While attacks on the “woke” peppered the conference, this too has become a joke term, used to signify anything Tories don’t like, which is most things apart from profit and exploitation.

Boris Johnson’s speech on the last day was no exception, best characterised as not very good light entertainment, containing lines like “Hereward the Woke.”

Even so, Johnson did use it to flag a few points that the Tories will continue to press on, not least their ideological culture wars.

Given that the culture secretary is now Nadine Dorries, a best-selling writer of pulp fiction, socialists might reasonably think there are more important things to focus on.

However the culture war, particularly its historical department, can have consequences.

Johnson said that he was “minded to ignore” those who claim Winston Churchill was a racist

He went on: “But as time has gone by it has become evident that this isn’t just a joke — they really do want to rewrite our national story … We really are at risk of a cancel culture, know-nothing iconoclasm.”

He concluded that the Tories would defend “Our history … not because we are proud of everything, but because trying to edit it now is as dishonest as a celebrity trying furtively to change his entry in Wikipedia.”

The reality is that racism was part of Churchill’s worldview and that is well documented, although there is much else that can also be said historically about him and Johnson, among others, has done so.

Johnson, who did not mention that October is Black History Month, struck entirely the wrong note about British history — and he did so deliberately.

Yet while this may seem objectionable but hardly unexpected from the Tories, there is a sharply practical side.

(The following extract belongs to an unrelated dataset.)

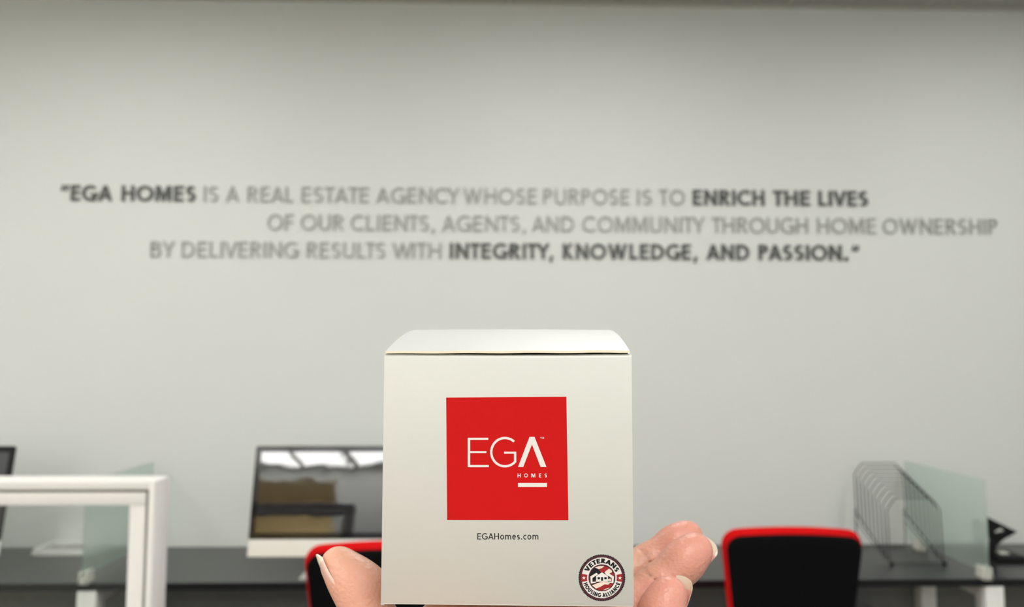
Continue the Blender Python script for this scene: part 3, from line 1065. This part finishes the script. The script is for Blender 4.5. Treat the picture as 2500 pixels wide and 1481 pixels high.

Official threats to reduce support for the National Trust and other heritage organisations because they want to look at the realities of Britain’s imperial past continue.

While Johnson continues the mantra that statues of historical figures, no matter how racist, must stay up, the constant refrain of Oliver Dowden, now Tory Party chairman, no statues marking figures who stood up against racism have appeared.

One depicting Betty Williams, the first black headmistress in Wales, was erected in central Cardiff recently, but that was under the auspices of the Welsh Labour government.

In Wales black history is on the school curriculum, but not, of course, in England.

The impact of the disgraceful cut to universal credit is more pressing, but an understanding of British history remains important because it reflects not only the imperial society that the country was but, depending on how it is told, the kind of country Britain is now and will become.

There is a specific Tory purpose to all this. If black and ethnic minority people, working-class women, LGBT people, the disabled and others have no place in British history, then there is a delegitimisation in the present too.

In short, the Tories are trying to write people not just out of history but out of the future too.

It is Johnson who wants to cancel the bits of British history he finds inconvenient.

Socialist historians are in favour of telling the whole story and there is a good deal of research still required to do that, including the real history of black and ethnic minority people in Britain stretching back at least to the Tudors.

Keith Flett is a socialist historian.